Jerome connected the disciples’ haul to Ezekiel’s vision in Ezk 47. God shows the prophet a river flowing eastward from door of the temple. “As I went back, I saw on the bank of the river very many trees on the one side and on the other. And he said to me, ‘This water flows toward the eastern region and goes down into the Arabah, and enters the sea; when the water flows into the sea, the water will become fresh. And wherever the river goes, every living creature that swarms will live, and there will be very many fish. For this water goes there, that the waters of the sea may become fresh; so everything will live where the river goes. Fishermen will stand beside the sea. From En-Gedi to En-Eglaim it will be a place for the spreading of nets. Its fish will be of very many kinds, like the fish of the Great Sea’” (Ezk 47.7-10).

Concerning this, Jerome writes, “Writers on the nature and properties of animals, who have learned ‘fishing’ in either Latin or Greek… say that there are 153 species of fish.” If this is what John had in mind, then the fishing is symbolic. Peter and the other disciples are “fishers of men” (Matt 4.19), and their net (the church) catches men from every nation. The text is thus John’s way of stating the Great Commission.

Augustine took a different, mathematical approach. He observed that 153 is the sum of the numbers 1 through 17, making 153 a triangular number. It is much easier to show what a triangular number is than it is to describe it, so consider the triangular number 6, which is the sum of 1 + 2 + 3:

O

O O

O O O

You can see that we can arrange 1 + 2 + 3 in a triangle, one O on the first line, two on the second, and three on the third. This is what makes 6 a triangular number. Augustine saw this as significant, because the triangle is a common symbol for the Trinity. He also observed that 17 = 10 + 7, both of which are significant symbolic numbers in Scripture. All three numerical symbols—three, seven, and ten—represent the perfection of God, which John 21 applies to the apostles’ ministry through the church (the net). Augustine considered 153 to have further trinitarian significance, since 153 = 3 x 50 + 3. Cyril of Alexandria modified this last observation by proposing that 153 = 100 (representing the fullness of the Gentiles) + 50 (representing the remnant of Israel) + 3 (representing the Trinity).

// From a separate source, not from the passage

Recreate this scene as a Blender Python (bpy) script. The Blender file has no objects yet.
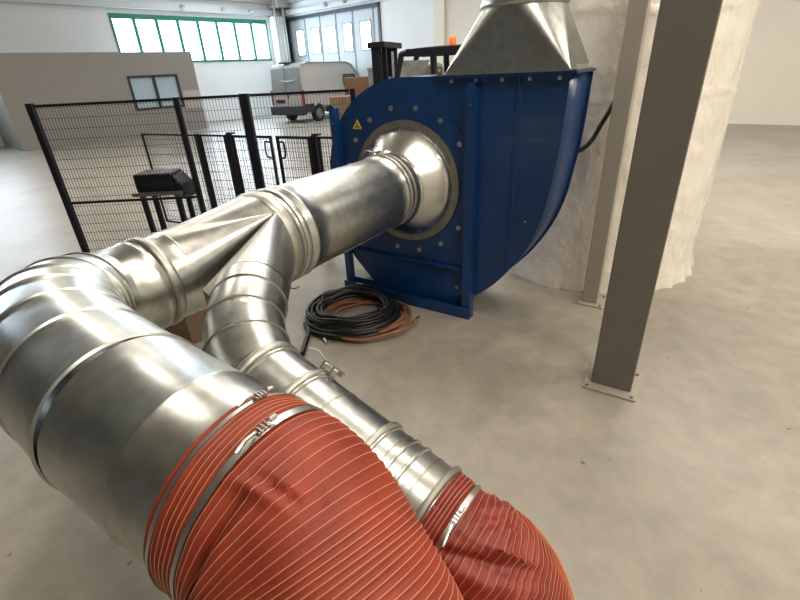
import bpy, math, random
from mathutils import Vector as V, Matrix, noise
random.seed(7)
sc = bpy.context.scene
COL = sc.collection
PI = math.pi
UP = V((0, 0, 1))

# ------------------------------------------------------------------ camera
cam_d = bpy.data.cameras.new('camera'); cam = bpy.data.objects.new('camera', cam_d); COL.objects.link(cam)
cam_d.sensor_width = 36; cam_d.lens = 20.25; cam_d.clip_start = 0.02; cam_d.clip_end = 200
dn = V((45, 880, 450)).normalized(); up_c = -dn
fw = V((0, 0, 1)); fwh = (fw - up_c * fw.dot(up_c)).normalized()
rt = fwh.cross(up_c)
if rt.x < 0: rt = -rt
R = Matrix((rt, fwh, up_c))
M = Matrix((( R[0][0], -R[0][1], -R[0][2], 0), (R[1][0], -R[1][1], -R[1][2], 0), (R[2][0], -R[2][1], -R[2][2], 2.0), (0, 0, 0, 1)))
cam.matrix_world = M
sc.camera = cam

# ------------------------------------------------------------------ materials
MAT = {}
def mat(name, col=(.5, .5, .5), rough=.5, metal=0., bump=0., bscale=20., var=0., vscale=5., aniso=0., spec=.5, coat=0., stretch=None, col2=None, rvar=0., emit=None, es=0., bdist=.01):
    m = bpy.data.materials.new(name); m.use_nodes = True
    nt = m.node_tree; b = nt.nodes['Principled BSDF']; L = nt.links
    b.inputs['Base Color'].default_value = (*col, 1); b.inputs['Roughness'].default_value = rough
    b.inputs['Metallic'].default_value = metal; b.inputs['Anisotropic'].default_value = aniso
    b.inputs['Specular IOR Level'].default_value = spec; b.inputs['Coat Weight'].default_value = coat
    tc = nt.nodes.new('ShaderNodeTexCoord'); mp = nt.nodes.new('ShaderNodeMapping'); L.new(tc.outputs['Object'], mp.inputs[0])
    if stretch: mp.inputs['Scale'].default_value = stretch
    if var > 0 or col2:
        n = nt.nodes.new('ShaderNodeTexNoise'); n.inputs['Scale'].default_value = vscale; n.inputs['Detail'].default_value = 6
        L.new(mp.outputs[0], n.inputs['Vector'])
        r = nt.nodes.new('ShaderNodeValToRGB'); L.new(n.outputs['Fac'], r.inputs[0])
        c2 = col2 if col2 else tuple(c * (1 - var) for c in col)
        r.color_ramp.elements[0].position = .32; r.color_ramp.elements[1].position = .68
        r.color_ramp.elements[0].color = (*c2, 1); r.color_ramp.elements[1].color = (*col, 1)
        L.new(r.outputs[0], b.inputs['Base Color'])
        if rvar:
            mr = nt.nodes.new('ShaderNodeMapRange'); mr.inputs['To Min'].default_value = rough; mr.inputs['To Max'].default_value = rough + rvar
            L.new(n.outputs['Fac'], mr.inputs[0]); L.new(mr.outputs[0], b.inputs['Roughness'])
    if bump > 0:
        n2 = nt.nodes.new('ShaderNodeTexNoise'); n2.inputs['Scale'].default_value = bscale; n2.inputs['Detail'].default_value = 5
        L.new(mp.outputs[0], n2.inputs['Vector'])
        bp = nt.nodes.new('ShaderNodeBump'); bp.inputs['Strength'].default_value = bump; bp.inputs['Distance'].default_value = bdist
        L.new(n2.outputs['Fac'], bp.inputs['Height']); L.new(bp.outputs[0], b.inputs['Normal'])
    if emit: b.inputs['Emission Color'].default_value = (*emit, 1); b.inputs['Emission Strength'].default_value = es
    MAT[name] = m
    return m

mat('galvanised', (.57, .585, .56), .25, 1., bump=.06, bscale=5, var=.20, vscale=22, rvar=.12)
mat('galvanised_seam', (.42, .41, .38), .38, 1., var=.3, vscale=30)
mat('galvanised_band', (.50, .49, .45), .42, 1., var=.25, vscale=25)
mat('spun_steel', (.64, .65, .63), .26, 1., var=.05, vscale=30)
mat('dull_zinc', (.36, .34, .30), .5, .85, var=.25, vscale=20)
mat('bright_steel', (.58, .57, .55), .34, 1.)
mat('blue_paint', (.005, .046, .175), .34, bump=.03, bscale=7, var=.18, vscale=3, coat=.1)
mat('seam_sealer', (.02, .09, .25), .5)
mat('red_fabric', (.32, .046, .022), .55, bump=.35, bscale=60, var=.35, vscale=9, bdist=.004, spec=.35)
mat('red_fabric_dark', (.26, .030, .018), .46, bump=.5, bscale=45, var=.4, vscale=11, bdist=.005, spec=.4)
mat('wire_cord', (.55, .22, .12), .5)
mat('black_paint', (.008, .009, .016), .5, spec=.3)
mat('black_rubber', (.012, .012, .013), .42, var=.3, vscale=20)
mat('brown_rubber', (.30, .115, .05), .5, var=.35, vscale=12)
mat('grey_steel_paint', (.36, .33, .28), .45, var=.08, vscale=6)
mat('steel_paint_shaded', (.17, .155, .135), .5, var=.08, vscale=5)  # near column: shade on its face is put into the colour
mat('film', (.95, .90, .82), .26, bump=.6, bscale=9, var=.08, vscale=3, bdist=.05, stretch=(1, 1, .6), coat=.6)
mat('cardboard', (.26, .175, .115), .8, var=.15, vscale=4)
mat('cardboard_dark', (.17, .10, .06), .8, var=.15, vscale=4)
mat('wall_white', (.78, .79, .79), .8, var=.06, vscale=.6)
mat('wall_cream', (.80, .74, .63), .8, var=.05, vscale=.6)
mat('concrete_panel', (.42, .41, .40), .85, var=.12, vscale=.8)
mat('ceiling_paint', (.48, .45, .40), .9)
mat('green_paint', (.02, .20, .13), .45)
mat('door_white', (.50, .54, .57), .5, var=.05, vscale=1)
mat('door_frame_grey', (.22, .25, .28), .5)
mat('ledge_white', (.6, .62, .63), .6)
mat('dark_metal', (.05, .055, .06), .4, .6)
mat('cabin_panel', (.27, .255, .235), .6, var=.06, vscale=1)
mat('cabin_panel_pale', (.42, .38, .35), .6)
mat('van_silver', (.50, .485, .455), .35, .25, coat=.4)
mat('van_grey', (.26, .27, .28), .4, .2)
mat('van_lower', (.52, .48, .47), .4, .2)
mat('van_plastic', (.03, .032, .035), .6)
mat('glass_dark', (.05, .06, .07), .08)
mat('red_plastic', (.28, .03, .03), .3)
mat('orange_plastic', (.9, .16, .03), .35)
mat('plate_white', (.75, .75, .72), .5)
mat('sticker_yellow', (.85, .62, .05), .5)
mat('sticker_black', (.02, .02, .02), .5)
mat('grey_plastic', (.25, .25, .26), .6, var=.3, vscale=8)
mat('seat_film', (.5, .49, .48), .25, bump=.8, bscale=9, bdist=.05, var=.35, vscale=7)
mat('wood', (.38, .24, .13), .8, var=.3, vscale=5)
mat('tyre', (.015, .015, .016), .8)

def floor_mat():
    m = bpy.data.materials.new('polished_concrete'); m.use_nodes = True; nt = m.node_tree; L = nt.links; N = nt.nodes
    b = N['Principled BSDF']; tc = N.new('ShaderNodeTexCoord')
    def nz(s, d, ro=.6):
        n = N.new('ShaderNodeTexNoise'); n.inputs['Scale'].default_value = s; n.inputs['Detail'].default_value = d; n.inputs['Roughness'].default_value = ro
        L.new(tc.outputs['Object'], n.inputs['Vector']); return n
    n1 = nz(1.1, 8, .62); n2 = nz(6, 6); n3 = nz(45, 3)
    r = N.new('ShaderNodeValToRGB'); L.new(n1.outputs['Fac'], r.inputs[0])
    r.color_ramp.elements[0].position = .33; r.color_ramp.elements[0].color = (.275, .25, .21, 1)
    r.color_ramp.elements[1].position = .68; r.color_ramp.elements[1].color = (.36, .33, .28, 1)
    r2 = N.new('ShaderNodeValToRGB'); L.new(n2.outputs['Fac'], r2.inputs[0])
    r2.color_ramp.elements[0].position = .3; r2.color_ramp.elements[0].color = (.84, .84, .84, 1)
    r2.color_ramp.elements[1].position = .62; r2.color_ramp.elements[1].color = (1.05, 1.04, 1.03, 1)
    mx = N.new('ShaderNodeMix'); mx.data_type = 'RGBA'; mx.blend_type = 'MULTIPLY'; mx.inputs[0].default_value = 1
    L.new(r.outputs[0], mx.inputs[6]); L.new(r2.outputs[0], mx.inputs[7])
    # small dark scuffs
    v = N.new('ShaderNodeTexNoise'); v.inputs['Scale'].default_value = 13; v.inputs['Detail'].default_value = 2; L.new(tc.outputs['Object'], v.inputs['Vector'])
    r3 = N.new('ShaderNodeValToRGB'); L.new(v.outputs['Fac'], r3.inputs[0])
    r3.color_ramp.elements[0].position = .225; r3.color_ramp.elements[0].color = (.45, .42, .4, 1)
    r3.color_ramp.elements[1].position = .262; r3.color_ramp.elements[1].color = (1, 1, 1, 1)
    m2 = N.new('ShaderNodeMix'); m2.data_type = 'RGBA'; m2.blend_type = 'MULTIPLY'; m2.inputs[0].default_value = 1
    L.new(mx.outputs[2], m2.inputs[6]); L.new(r3.outputs[0], m2.inputs[7]); L.new(m2.outputs[2], b.inputs['Base Color'])
    mr = N.new('ShaderNodeMapRange'); mr.inputs['To Min'].default_value = .26; mr.inputs['To Max'].default_value = .5
    L.new(n2.outputs['Fac'], mr.inputs[0]); L.new(mr.outputs[0], b.inputs['Roughness'])
    bp = N.new('ShaderNodeBump'); bp.inputs['Strength'].default_value = .08; bp.inputs['Distance'].default_value = .01
    L.new(n3.outputs['Fac'], bp.inputs['Height']); L.new(bp.outputs[0], b.inputs['Normal'])
    MAT['concrete'] = m
floor_mat()
def glass_mat():
    m = bpy.data.materials.new('window_glass'); m.use_nodes = True; nt = m.node_tree; N = nt.nodes; L = nt.links
    N.remove(N['Principled BSDF']); o = N['Material Output']
    t = N.new('ShaderNodeBsdfTransparent'); g = N.new('ShaderNodeBsdfGlossy'); g.inputs['Roughness'].default_value = .03
    mx = N.new('ShaderNodeMixShader'); mx.inputs[0].default_value = .07; L.new(t.outputs[0], mx.inputs[1]); L.new(g.outputs[0], mx.inputs[2]); L.new(mx.outputs[0], o.inputs[0])
    MAT['glass'] = m
glass_mat()
mat('cabin_glass_sky_tint', (.38, .50, .60), .12)  # pale blue base colour stands in for a bright reflection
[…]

I told you that this math would be fishy.

Modern exegetes have combined the approaches of Jerome and Augustine using a method called gematria, whereby letters represent numbers and vice versa. The first letter of the alphabet equals one, the second two, and so on. Consider the name “En-Gedi” in Ezk 47.10, which means “the spring of Gedi.” In Hebrew gematria, the name “Gedi” adds up to the number 17. “Eglaim,” from “En-Eglaim” (“the spring of Eglaim”), adds up to 153. Remember that 17 is the final number in the triangulation of 153. It is perhaps too much to be a coincidence that the names of the two springs in Ezk 47.10 are related to each other and to John 21.11 in this way. Furthermore, it has been observed that a backwards gematria of the Greek alphabet (where the final letter of the alphabet equals one, the next-to last equals two, and so on) makes it so that ΙΧΘ, the abbreviation for “ichthus” (“fish”), equals 153. Again, it may be too much of a coincidence that the fish-centered gematria for 153 works in both Hebrew and Greek. It seems likely, then, that John or the Spirit who guided him intended for us to see a reference to Ezekiel’s prophecy bound up in the detail of the 153 fish.